La date de la conversation avait été combinée de manière que le courrier qui en porterait la nouvelle ne parvînt à Vienne que peu d’heures avant le nouvel envoyé de Frédéric. L’avance fut suffisante cependant pour que, lorsque le comte de Gotter arriva, il trouvât déjà la nouvelle ébruitée, la ville en rumeur, la stupeur et l’indignation partout au comble, et nulle part plus que dans les cercles diplomatiques. On n’y parlait que de l’attentat du roi de Prusse. « Si pareille chose s’accomplit, disait le ministre d’Angleterre, le roi sera excommunié de la société des gouvernemens. » Quant à la jeune reine, on la connaissait déjà assez pour savoir que son âme ne pouvait être ni égarée par la surprise, ni ébranlée par la menace.
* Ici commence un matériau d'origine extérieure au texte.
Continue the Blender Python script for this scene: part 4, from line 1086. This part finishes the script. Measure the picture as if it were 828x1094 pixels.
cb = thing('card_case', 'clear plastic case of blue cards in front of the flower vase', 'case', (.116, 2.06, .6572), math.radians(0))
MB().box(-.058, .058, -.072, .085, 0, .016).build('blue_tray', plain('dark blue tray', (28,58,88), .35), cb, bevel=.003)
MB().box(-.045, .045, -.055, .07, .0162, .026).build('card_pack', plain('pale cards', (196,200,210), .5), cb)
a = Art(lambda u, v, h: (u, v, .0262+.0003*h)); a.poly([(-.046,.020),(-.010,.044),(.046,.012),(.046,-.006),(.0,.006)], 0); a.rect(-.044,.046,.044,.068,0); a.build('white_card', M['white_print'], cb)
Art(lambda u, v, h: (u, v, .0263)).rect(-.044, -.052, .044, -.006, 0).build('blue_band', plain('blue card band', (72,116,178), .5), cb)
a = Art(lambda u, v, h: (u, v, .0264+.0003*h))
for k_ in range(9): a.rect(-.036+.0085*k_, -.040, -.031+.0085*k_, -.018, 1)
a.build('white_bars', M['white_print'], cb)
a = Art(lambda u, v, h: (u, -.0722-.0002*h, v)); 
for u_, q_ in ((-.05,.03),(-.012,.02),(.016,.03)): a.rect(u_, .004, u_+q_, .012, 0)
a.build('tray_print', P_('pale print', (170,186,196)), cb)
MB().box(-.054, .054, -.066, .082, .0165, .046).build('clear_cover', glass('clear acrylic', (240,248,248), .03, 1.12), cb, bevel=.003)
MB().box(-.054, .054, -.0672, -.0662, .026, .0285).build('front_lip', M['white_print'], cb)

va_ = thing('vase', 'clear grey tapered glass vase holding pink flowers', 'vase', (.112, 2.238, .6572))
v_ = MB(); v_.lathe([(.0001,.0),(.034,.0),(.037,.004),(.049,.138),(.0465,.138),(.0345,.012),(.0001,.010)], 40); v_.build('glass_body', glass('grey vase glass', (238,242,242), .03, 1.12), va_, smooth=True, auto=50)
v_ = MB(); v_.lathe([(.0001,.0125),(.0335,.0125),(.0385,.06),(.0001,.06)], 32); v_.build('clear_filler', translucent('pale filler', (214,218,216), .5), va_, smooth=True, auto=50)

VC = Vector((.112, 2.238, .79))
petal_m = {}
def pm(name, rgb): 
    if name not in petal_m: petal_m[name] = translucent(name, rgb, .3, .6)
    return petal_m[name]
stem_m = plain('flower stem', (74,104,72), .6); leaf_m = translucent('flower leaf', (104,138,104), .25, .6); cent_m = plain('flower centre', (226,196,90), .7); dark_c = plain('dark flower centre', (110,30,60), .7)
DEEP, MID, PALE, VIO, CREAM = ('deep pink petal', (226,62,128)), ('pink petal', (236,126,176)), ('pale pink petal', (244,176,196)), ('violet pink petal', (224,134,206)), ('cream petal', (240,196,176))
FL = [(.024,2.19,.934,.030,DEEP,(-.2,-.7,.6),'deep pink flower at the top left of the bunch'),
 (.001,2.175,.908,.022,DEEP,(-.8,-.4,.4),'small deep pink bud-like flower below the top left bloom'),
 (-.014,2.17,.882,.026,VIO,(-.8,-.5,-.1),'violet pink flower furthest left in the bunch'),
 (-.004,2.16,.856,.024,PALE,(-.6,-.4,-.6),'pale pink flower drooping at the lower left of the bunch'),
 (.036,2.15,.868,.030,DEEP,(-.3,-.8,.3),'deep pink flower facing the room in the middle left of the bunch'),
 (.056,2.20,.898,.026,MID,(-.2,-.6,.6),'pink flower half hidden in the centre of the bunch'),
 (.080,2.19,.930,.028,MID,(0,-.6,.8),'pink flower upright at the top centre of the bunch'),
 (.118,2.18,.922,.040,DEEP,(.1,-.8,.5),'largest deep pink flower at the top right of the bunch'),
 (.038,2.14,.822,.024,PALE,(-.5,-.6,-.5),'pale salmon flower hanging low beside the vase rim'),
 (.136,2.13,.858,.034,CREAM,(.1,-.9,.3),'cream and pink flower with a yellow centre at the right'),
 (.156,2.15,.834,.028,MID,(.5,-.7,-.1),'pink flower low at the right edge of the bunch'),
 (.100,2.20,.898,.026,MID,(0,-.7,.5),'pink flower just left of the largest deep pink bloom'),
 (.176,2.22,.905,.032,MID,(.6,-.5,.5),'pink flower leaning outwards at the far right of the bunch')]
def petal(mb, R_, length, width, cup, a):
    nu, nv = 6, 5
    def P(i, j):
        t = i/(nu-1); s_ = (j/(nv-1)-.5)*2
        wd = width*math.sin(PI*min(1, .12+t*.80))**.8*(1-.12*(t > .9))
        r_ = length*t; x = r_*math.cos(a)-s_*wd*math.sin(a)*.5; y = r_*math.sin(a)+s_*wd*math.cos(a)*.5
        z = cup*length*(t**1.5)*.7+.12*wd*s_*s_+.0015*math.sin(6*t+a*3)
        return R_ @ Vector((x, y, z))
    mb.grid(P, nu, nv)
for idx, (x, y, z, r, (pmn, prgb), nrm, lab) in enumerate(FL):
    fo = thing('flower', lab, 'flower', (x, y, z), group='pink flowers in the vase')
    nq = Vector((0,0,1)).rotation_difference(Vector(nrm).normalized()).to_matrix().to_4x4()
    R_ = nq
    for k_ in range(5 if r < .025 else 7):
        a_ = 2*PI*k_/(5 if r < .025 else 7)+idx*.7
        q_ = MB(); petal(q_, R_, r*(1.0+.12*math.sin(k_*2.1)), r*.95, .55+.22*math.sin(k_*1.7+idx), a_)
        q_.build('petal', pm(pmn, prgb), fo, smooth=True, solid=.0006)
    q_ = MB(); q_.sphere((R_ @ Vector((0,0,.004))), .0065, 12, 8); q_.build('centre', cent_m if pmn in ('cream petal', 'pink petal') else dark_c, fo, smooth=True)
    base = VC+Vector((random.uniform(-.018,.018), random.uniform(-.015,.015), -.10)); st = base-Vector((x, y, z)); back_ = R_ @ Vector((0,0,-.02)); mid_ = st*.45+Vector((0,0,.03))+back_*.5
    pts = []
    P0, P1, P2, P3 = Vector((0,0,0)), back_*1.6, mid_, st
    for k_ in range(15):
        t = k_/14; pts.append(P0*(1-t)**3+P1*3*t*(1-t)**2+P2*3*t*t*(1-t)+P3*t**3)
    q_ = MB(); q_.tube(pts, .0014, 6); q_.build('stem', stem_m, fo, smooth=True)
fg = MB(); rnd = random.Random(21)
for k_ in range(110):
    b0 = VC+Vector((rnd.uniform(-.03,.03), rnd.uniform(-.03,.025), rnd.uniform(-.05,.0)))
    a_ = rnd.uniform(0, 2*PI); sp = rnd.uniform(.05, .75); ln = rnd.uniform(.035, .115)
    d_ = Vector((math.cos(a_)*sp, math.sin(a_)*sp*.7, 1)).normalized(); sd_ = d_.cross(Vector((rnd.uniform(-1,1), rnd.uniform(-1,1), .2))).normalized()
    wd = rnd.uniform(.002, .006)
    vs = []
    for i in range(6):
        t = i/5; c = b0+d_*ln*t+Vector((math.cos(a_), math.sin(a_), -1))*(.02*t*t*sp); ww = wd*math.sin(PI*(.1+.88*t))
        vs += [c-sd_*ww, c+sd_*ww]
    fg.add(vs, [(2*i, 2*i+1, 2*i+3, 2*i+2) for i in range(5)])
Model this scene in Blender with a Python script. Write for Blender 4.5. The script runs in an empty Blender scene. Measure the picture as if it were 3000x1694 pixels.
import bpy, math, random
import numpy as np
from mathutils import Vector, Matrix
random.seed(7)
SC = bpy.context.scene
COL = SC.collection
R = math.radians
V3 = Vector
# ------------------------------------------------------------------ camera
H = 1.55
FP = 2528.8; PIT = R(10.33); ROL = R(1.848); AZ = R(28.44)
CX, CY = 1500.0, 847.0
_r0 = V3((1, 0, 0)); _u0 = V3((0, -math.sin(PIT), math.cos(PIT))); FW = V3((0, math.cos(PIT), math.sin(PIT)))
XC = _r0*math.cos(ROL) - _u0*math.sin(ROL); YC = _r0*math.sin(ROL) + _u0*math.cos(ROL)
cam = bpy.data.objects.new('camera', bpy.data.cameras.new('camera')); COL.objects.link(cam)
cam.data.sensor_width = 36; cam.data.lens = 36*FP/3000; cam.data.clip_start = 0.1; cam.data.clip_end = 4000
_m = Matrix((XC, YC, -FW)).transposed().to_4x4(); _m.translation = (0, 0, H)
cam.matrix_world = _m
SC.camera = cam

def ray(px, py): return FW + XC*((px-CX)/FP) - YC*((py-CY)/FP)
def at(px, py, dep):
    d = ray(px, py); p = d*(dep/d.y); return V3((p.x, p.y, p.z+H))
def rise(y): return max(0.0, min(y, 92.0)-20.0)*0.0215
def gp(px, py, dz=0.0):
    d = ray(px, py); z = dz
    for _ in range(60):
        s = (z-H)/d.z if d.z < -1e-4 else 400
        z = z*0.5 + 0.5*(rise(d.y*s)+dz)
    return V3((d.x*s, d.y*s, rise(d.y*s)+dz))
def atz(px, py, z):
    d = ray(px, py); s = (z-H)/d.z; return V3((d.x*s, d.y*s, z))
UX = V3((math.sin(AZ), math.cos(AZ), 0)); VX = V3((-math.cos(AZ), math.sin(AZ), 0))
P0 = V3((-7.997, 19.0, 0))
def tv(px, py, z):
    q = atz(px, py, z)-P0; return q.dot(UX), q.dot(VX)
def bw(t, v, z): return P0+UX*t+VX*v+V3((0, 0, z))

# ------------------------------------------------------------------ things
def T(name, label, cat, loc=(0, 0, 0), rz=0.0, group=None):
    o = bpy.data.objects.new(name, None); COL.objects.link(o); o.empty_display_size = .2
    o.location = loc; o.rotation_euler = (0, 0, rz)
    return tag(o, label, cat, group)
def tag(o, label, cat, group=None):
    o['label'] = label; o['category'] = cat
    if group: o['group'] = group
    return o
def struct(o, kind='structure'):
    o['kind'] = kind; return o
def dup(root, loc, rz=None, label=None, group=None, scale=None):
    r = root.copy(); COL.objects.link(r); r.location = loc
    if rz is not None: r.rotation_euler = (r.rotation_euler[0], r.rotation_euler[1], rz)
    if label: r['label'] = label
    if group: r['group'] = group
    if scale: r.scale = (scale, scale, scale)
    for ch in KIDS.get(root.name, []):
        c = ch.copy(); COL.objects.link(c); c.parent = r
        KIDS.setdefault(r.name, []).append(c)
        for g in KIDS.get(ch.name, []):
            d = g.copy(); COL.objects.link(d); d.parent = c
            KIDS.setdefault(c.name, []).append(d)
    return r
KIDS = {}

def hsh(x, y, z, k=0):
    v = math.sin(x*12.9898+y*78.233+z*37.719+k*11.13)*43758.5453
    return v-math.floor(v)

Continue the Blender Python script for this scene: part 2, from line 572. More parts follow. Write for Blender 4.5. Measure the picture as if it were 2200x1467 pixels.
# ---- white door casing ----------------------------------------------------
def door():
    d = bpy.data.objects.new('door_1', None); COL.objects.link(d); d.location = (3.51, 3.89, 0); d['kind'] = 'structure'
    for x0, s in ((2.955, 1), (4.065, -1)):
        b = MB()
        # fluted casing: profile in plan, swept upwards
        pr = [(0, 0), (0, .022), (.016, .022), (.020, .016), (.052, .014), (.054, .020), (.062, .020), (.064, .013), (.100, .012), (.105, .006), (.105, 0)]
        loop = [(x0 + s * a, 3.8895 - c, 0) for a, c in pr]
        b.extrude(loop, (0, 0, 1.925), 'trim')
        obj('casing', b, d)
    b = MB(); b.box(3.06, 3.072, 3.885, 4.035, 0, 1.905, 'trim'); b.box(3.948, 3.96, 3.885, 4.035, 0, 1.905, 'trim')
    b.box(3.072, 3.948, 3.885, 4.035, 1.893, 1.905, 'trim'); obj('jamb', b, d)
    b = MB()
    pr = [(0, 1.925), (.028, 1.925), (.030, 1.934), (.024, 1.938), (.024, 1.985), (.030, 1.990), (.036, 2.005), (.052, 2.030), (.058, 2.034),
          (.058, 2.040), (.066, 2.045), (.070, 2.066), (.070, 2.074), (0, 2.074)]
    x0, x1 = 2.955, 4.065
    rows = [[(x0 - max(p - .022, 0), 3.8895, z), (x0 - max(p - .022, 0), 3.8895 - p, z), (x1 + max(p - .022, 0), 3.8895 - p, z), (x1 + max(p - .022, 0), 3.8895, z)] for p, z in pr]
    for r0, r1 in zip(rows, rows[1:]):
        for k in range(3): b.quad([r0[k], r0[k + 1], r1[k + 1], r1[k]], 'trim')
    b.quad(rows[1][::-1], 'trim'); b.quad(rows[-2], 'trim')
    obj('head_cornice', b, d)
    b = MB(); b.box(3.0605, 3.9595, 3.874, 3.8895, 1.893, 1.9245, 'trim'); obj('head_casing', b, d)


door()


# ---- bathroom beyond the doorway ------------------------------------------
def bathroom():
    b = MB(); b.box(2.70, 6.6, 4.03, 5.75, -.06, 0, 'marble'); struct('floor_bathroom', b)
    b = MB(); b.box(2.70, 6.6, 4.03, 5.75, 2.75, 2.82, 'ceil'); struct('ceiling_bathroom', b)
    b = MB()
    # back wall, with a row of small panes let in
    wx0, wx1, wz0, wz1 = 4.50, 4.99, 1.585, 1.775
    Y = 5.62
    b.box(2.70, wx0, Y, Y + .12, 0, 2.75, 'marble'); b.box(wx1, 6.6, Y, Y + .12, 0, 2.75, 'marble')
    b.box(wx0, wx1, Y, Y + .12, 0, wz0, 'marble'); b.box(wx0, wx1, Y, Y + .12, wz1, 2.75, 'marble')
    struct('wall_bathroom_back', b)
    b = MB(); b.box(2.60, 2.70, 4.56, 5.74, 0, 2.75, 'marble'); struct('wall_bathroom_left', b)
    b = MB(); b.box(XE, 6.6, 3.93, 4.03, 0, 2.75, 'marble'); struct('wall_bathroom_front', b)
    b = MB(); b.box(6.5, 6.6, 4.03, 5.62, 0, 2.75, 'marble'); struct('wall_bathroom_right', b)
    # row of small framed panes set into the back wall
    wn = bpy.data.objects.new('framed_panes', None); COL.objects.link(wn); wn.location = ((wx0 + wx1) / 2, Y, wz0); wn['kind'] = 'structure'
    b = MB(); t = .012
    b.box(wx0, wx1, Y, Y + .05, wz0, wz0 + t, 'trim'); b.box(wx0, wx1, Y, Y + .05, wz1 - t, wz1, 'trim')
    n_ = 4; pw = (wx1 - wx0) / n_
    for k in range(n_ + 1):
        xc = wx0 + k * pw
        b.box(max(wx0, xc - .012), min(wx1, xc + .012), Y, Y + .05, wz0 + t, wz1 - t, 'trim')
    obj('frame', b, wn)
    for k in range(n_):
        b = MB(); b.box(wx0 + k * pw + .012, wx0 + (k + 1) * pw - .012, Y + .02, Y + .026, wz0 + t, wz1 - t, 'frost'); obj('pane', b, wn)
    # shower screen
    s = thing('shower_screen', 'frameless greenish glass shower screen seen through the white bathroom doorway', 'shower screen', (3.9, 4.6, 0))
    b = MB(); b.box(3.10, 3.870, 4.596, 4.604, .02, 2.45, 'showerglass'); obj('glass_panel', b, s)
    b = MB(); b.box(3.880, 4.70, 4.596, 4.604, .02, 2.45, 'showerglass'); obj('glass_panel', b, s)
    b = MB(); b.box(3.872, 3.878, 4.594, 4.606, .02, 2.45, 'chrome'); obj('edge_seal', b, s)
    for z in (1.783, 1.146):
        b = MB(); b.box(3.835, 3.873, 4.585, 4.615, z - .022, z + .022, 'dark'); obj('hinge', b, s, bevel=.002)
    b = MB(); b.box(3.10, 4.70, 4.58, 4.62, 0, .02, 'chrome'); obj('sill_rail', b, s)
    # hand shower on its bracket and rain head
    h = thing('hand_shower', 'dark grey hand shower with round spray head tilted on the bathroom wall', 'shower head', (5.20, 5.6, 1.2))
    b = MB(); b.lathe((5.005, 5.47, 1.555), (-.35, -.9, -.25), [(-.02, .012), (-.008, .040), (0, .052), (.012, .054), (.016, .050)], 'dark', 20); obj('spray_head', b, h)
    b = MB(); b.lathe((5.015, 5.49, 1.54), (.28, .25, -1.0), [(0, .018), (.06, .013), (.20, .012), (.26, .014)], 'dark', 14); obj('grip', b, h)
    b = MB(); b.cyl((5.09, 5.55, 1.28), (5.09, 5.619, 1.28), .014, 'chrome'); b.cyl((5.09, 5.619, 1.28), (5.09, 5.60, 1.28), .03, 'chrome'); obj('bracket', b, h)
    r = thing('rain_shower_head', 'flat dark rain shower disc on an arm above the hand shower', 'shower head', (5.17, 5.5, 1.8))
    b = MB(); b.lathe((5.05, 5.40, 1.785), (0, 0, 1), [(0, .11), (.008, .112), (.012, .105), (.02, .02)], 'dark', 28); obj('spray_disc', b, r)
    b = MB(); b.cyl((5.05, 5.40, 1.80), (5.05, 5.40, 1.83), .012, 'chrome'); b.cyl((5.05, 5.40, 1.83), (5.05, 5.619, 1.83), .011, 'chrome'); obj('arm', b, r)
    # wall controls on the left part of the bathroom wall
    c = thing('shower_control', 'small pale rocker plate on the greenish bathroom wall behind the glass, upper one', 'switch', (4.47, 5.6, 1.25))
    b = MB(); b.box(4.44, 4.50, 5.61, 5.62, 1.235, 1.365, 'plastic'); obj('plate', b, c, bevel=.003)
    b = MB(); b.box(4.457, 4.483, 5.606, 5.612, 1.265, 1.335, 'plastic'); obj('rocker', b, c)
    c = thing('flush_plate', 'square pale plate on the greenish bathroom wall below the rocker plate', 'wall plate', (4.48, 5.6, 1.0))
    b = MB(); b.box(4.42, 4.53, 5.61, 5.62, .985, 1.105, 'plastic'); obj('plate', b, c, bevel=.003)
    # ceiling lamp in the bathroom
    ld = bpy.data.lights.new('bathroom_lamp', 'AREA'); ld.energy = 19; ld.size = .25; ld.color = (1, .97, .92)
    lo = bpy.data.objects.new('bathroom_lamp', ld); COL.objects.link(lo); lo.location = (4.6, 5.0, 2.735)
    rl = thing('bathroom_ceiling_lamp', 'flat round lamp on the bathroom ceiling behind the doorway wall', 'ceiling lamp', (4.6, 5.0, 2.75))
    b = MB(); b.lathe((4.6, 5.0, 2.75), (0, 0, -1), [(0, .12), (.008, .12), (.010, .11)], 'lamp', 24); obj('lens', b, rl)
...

Averti de l’accueil qui l’attendait, Gotter prit le ton très haut et se posa tout de suite, comme le proconsul romain, portant la guerre ou la paix dans les plis de sa toge. Sans passer par l’intermédiaire ordinaire des ministres ou des chambellans, il demanda directement audience au grand-duc.

Dès les premières paroles : « J’apporte, dit-il, dans une main le

  1. D’Arneth, t. I, p. 75. — Droysen, t. I, p. 164.